CAROTHERS, Wallace Hume (1896-1937)
ABD’li kimyacı. Başta naylon olmak üzere sentetik elyaf ve polimer konusunda buluşlarıyla tanınır.
27 Nisan 1896’da Iowa Eyaleti’nin Brulington kentinde doğdu, 29 Nisan 1937’de Philadelphia’da öldü. 1915’te Missouri Eyaleti’nde Tarkio College’da kimya öğrenimine başladı. 1920’de lisans diplomasını aldıktan sonra Illinois Üniversitesi’nde lisansüstü çalışmalarına başladı. 1924’te doktorasını aldıktan sonra aynı üniversitede iki yıl daha kalarak organik kimya dersleri verdi.

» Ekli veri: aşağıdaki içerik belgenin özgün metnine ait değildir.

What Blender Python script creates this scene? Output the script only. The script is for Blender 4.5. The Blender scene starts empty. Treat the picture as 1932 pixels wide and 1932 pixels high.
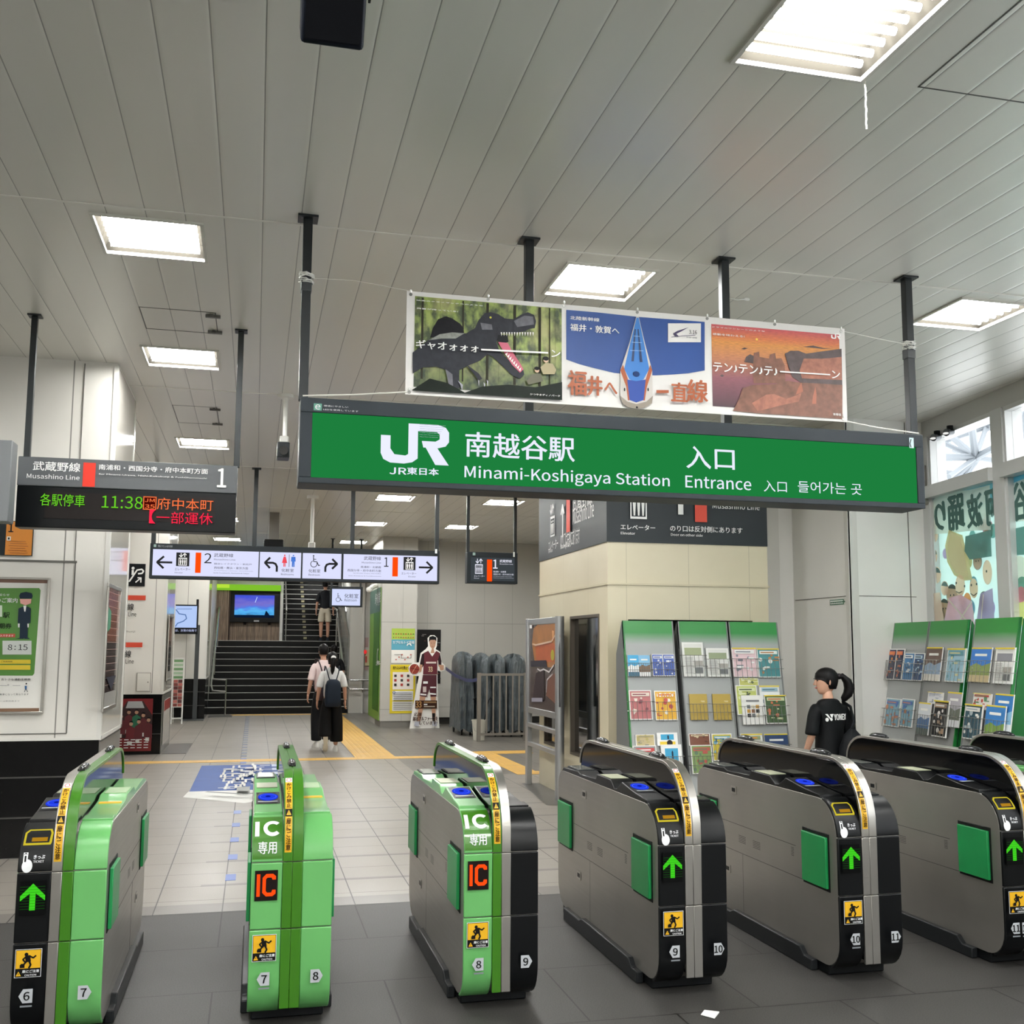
import bpy, math, random
from mathutils import Vector, Matrix
random.seed(7)
C = bpy.context.scene.collection
SC = bpy.context.scene
# ------------------------------------------------------------------ camera
CAM_H = 1.6
F_PX, CY_PX = 1965.0, 999.75          # focal length and principal row of a 1932 px frame
YAW, PITCH, ROLL = 0.24037, 0.11293, 0.00515685
cy_, sy_, cp_, sp_ = math.cos(YAW), math.sin(YAW), math.cos(PITCH), math.sin(PITCH)
FWD = Vector((sy_*cp_, cy_*cp_, sp_)); R0 = Vector((cy_, -sy_, 0)); U0 = R0.cross(FWD)
RGT = R0*math.cos(ROLL) + U0*math.sin(ROLL); UPV = U0*math.cos(ROLL) - R0*math.sin(ROLL)
cam = bpy.data.cameras.new('camera'); co = bpy.data.objects.new('camera', cam); C.objects.link(co)
m3 = Matrix((RGT, UPV, -FWD)).transposed()
co.matrix_world = Matrix.Translation((0, 0, CAM_H)) @ m3.to_4x4()
cam.sensor_width = 36.0; cam.lens = F_PX/1932*36; cam.shift_y = (CY_PX-966)/1932
cam.clip_start = 0.05; cam.clip_end = 200
SC.camera = co
# ------------------------------------------------------------------ world and exposure
w = bpy.data.worlds.new('overcast_day'); SC.world = w; w.use_nodes = True
bg = w.node_tree.nodes['Background']; bg.inputs[0].default_value = (0.93, 0.97, 1.0, 1); bg.inputs[1].default_value = 4.2
SC.view_settings.view_transform = 'Standard'; SC.view_settings.look = 'None'
SC.view_settings.exposure = 0.0; SC.view_settings.gamma = 1.0; SC.view_settings.use_curve_mapping = False
TUBE_EMIT = 118.0
H = 3.87                               # ceiling height

def ray(x, y):
    a = (x-966)/F_PX; b = (y-CY_PX)/F_PX
    return RGT*a - UPV*b + FWD
def at(x, y, Y):                       # the point on the plane Y = const seen at that pixel -> (X, Z)
    d = ray(x, y); t = Y/d.y; return (d.x*t, CAM_H+d.z*t)
def atx(x, y, X):                      # plane X = const -> (Y, Z)
    d = ray(x, y); t = X/d.x; return (d.y*t, CAM_H+d.z*t)
def hit(x, y, p0, n):
    d = ray(x, y); o = Vector((0, 0, CAM_H)); t = (Vector(p0)-o).dot(n)/d.dot(n); return o+d*t

# ------------------------------------------------------------------ materials
def lin(c):
    if isinstance(c, str):
        c = c.lstrip('#'); c = tuple(int(c[i:i+2], 16)/255 for i in (0, 2, 4))
    return tuple(((v+0.055)/1.055)**2.4 if v > 0.04045 else v/12.92 for v in c)+(1,)
MC = {}
def M(col, rough=0.5, metal=0.0, emit=0.0, coat=0.0, noise=0.0, scale=8.0, bump=0.0):
    k = (col, rough, metal, emit, coat, noise, scale, bump)
    if k in MC: return MC[k]
    m = bpy.data.materials.new('mat_%s_%d' % (str(col).lstrip('#'), len(MC))); m.use_nodes = True
    nt = m.node_tree; b = nt.nodes['Principled BSDF']
    b.inputs['Base Color'].default_value = lin(col); b.inputs['Roughness'].default_value = rough
    b.inputs['Metallic'].default_value = metal
    if coat: b.inputs['Coat Weight'].default_value = coat; b.inputs['Coat Roughness'].default_value = 0.08
    if not emit and not coat and not metal and max(lin(col)[:3]) < .05: b.inputs['Specular IOR Level'].default_value = 0.18
    if emit:
        b.inputs['Base Color'].default_value = (0.0, 0.0, 0.0, 1)
        b.inputs['Emission Color'].default_value = lin(col); b.inputs['Emission Strength'].default_value = emit
        b.inputs['Roughness'].default_value = 0.5; b.inputs['Specular IOR Level'].default_value = 0.0
    if noise or bump:
        tc = nt.nodes.new('ShaderNodeTexCoord'); nz = nt.nodes.new('ShaderNodeTexNoise')
        nz.inputs['Scale'].default_value = scale; nz.inputs['Detail'].default_value = 5
        nt.links.new(tc.outputs['Object'], nz.inputs['Vector'])
        if noise:
            mx = nt.nodes.new('ShaderNodeMix'); mx.data_type = 'RGBA'; mx.blend_type = 'MULTIPLY'
            mx.inputs[0].default_value = 1.0
            cr = nt.nodes.new('ShaderNodeMapRange'); cr.inputs[1].default_value = 0.2; cr.inputs[2].default_value = 0.8
            cr.inputs[3].default_value = 1-noise; cr.inputs[4].default_value = 1+noise*0.3
            nt.links.new(nz.outputs[0], cr.inputs[0]); nt.links.new(cr.outputs[0], mx.inputs[7])
            mx.inputs[6].default_value = lin(col); nt.links.new(mx.outputs[2], b.inputs['Base Color'])
        if bump:
            bp = nt.nodes.new('ShaderNodeBump'); bp.inputs['Strength'].default_value = bump; bp.inputs['Distance'].default_value = 0.01
            nt.links.new(nz.outputs[0], bp.inputs['Height']); nt.links.new(bp.outputs[0], b.inputs['Normal'])
    MC[k] = m; return m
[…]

Bu sırada aldehitlerin platin katalistleri ile indirgenme tepkimelerini inceledi. 1926’da Harvard Universitesi’ne geçen Carothers burada iki yıl öğretim görevlisi olarak çalıştıktan sonra asıl ilgisinin araştırma olduğunu anlayarak 1928’de Du Pont Firması’nda çalışmaya başladı. Zaman zaman ruhi bunalımlara giren Carothers, 1937’de intihar etti.
Carothers, Du Pont Firması’nda organik kimyanın temel konularında araştırma yapan özel bir araştırma grubunun yönetmenliğine getirilince, uzun zincirler oluşturan polimerleri incelemeye başladı. 19. yy’ın sonlarında yapay elyaflar bilinmekteydi. 1885’de daha sonraları “rayon” diye adlandırılacak olan elyafın eririmi ile ilgili bir patent bile alınmıştı. Ayrıca doğal elyaflar üzerinde yapılan X-ışınları analizi, bunların dar, uzun ve tekrarlanan birimlerden oluştuklarını göstermişti. Carothers yapay olarak küçük ünitelerin birleştirilerek yeni özelliklere sahip polimerlerin yapılabileceğine inanmaktaydı. Du Pont’daki ilk başarısı kloroprenin sentezi oldu. 19. yy’da doğal kauçuğun izopren molekülünün polimerleşmesi ile oluştuğu bilinmekteydi. Ancak laboratuvar koşullarında polimerleştirilen izoprenden ticari değeri olmayan yapışkan bir madde elde edilmekteydi. Carothers uzun çalışmalardan sonra izoprenin yakın bir benzeri olan kloroprenin polimerleştirilmesi ile doğal kauçuktan çok daha üstün özelliklere sahip olan neopreni elde etti.
Carothers’in en önemli başarısı, aynı kimyasal birimin (monomerin) tekrarıyla üretilen uzun zincirlerin yerine, değişik bileşiklerin aralarındaki su ya da benzeri bir basit bileşiği açığa çıkararak birbirlerine bağlanmasıyla oluşturulan polimerler üzerine yaptığı çalışmalardır. Polikondansasyon diye adlandırılan bu yöntemle amaçlanan, maddenin elyaf haline getirilebilir olmasıydı. Carothers bu tür maddelerin üretilmesinde, iki ucunda karboksil asidi bulunan karbon zincirinin, iki hidroksilli alkol ile kondansasyonunu denedi. Polyester diye bilinen bu tür maddelerin erime noktaları düşük olduğundan istenen elyaf yapabilme özellikleri yoktu. Ancak bu çalışmalar ileride “Dacron” ve “Terylene” ticari adları ile bilinen elyafların üretilmesi için gerekli temel araştırmaların başlangıcı olmuştur.
İstenen özellikleri oluşturacak monomer aramalarına devam eden Carothers 1935’te adipik asit ile heksametilendiaminin kondansasyonu ile oluşan poli-amid reçinesini gerçekleştirdi. Her iki farklı monome-rinde altışar karbon atomu bulunan bu maddeye “Naylon-66” adı verildi. Naylon-66 özellikle gerilim altında elyaflaştırıldığında çok daha dayanıklı duruma gelmekteydi. II. Dünya Savaşı yıllarına rastladığı için Naylon-66 üretimi açıklanmadı ve yalnız askeri amaçlar için kullanıldı. Hafif ve dayanıklı bir malzeme olması nedeniyle çok geniş uygulama alanı bulan naylonun geliştirilmesi II. Dünya Savaşı’ndan sonra yeni tür yapay elyafların hazırlanabilmesi için bir adım oldu.